Marly Mageau wondered why several of her favourite musical artists sounded completely different in their songs compared to their interviews.

So she turned her interest into a compelling thesis for her Master’s degree in Cognitive Science.

Marly Mageau at Convocation

Mageau graduated with a Master of Cognitive Science.

“I was interested in investigating if this difference is due to attempts to sound like other singers of the same genre, or musical training, or if it is an aspect of the music itself,” says Mageau.

“Something interesting that I found is that it is more difficult to detect a foreign accent when someone is singing compared to when they are reading, even for untrained singers,” shares Mageau. “It appears that the imposed duration and pitch of music hide important cues that we need in order to detect an accent. These cues are present in regular speech. However, the additional characteristics that are associated with singing mask these cues, making it more difficult and ultimately hiding the singers’ accents.”

Mageau points out that the information in her research presents foundational information which can be used to build on investigating the interaction of accents in music. “In addition, this research reinforces the importance of teaching second language learners prosodic features (e.g., intonation) in order to enhance their intelligibility.” In the field of Linguisitics, “prosody” are properties of syllables and larger units of speech that contribute to linguistic functions such as intonation, tone, stress, and rhythm.

Adele - the singer

Adele at the 85th Academy Awards

Mageau says that previous research focused on trained singers with various English accents, like Adele. “These researchers have noted that trained singers shift their accents in order to sound a specific way for sociological or cultural reasons. The fact that Adele sounds American when she sings is thus mostly because she (consciously or unconsciously) “wants” to sound American – she is projecting a certain style or genre, which is associated with American accents.

Mageau says that she has not been able to listen to music in quite the same way since commencing her research. “I am constantly trying to see if I can detect an accent.”

Mageau wanted to thank her graduate supervisor, Dr.
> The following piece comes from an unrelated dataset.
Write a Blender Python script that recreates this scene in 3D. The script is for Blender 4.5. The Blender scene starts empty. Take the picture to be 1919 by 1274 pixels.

Ida Toivonen. “Ida is an insightful, intelligent supervisor who puts her students first. She welcomed new ideas, and ensured that we had plenty of opportunities to meet, discuss and analyze my research in order to set me up for success. She is also a kind, compassionate professor who encouraged me to apply for conferences, presentations and meetings with as much help from her as I needed. My graduate experience would not have been the same without her.”

Mageau graduated with her master’s degree at June Convocation. She is currently working for the Government of Canada at the Canadian Transportation Agency, as a complaints officer in air travel complaints.

“My current position does not seem relevant to my graduate degree. However, my role at the Agency requires me to use skills that I learned through my degree.”

She says that her degree taught her to explore research and materials from multiple angles in order to bring them together in one cohesive way.  “My degree has prepared me for the workworld as work and research are not clear cut and they require investigation into multiple resources in order to provide the most correct, whole presentation that best represents the work. Also, during my degree I was required to multi-task in order to meet deadlines. This is an invaluable skill that I use in my work life to ensure the work gets done on time.”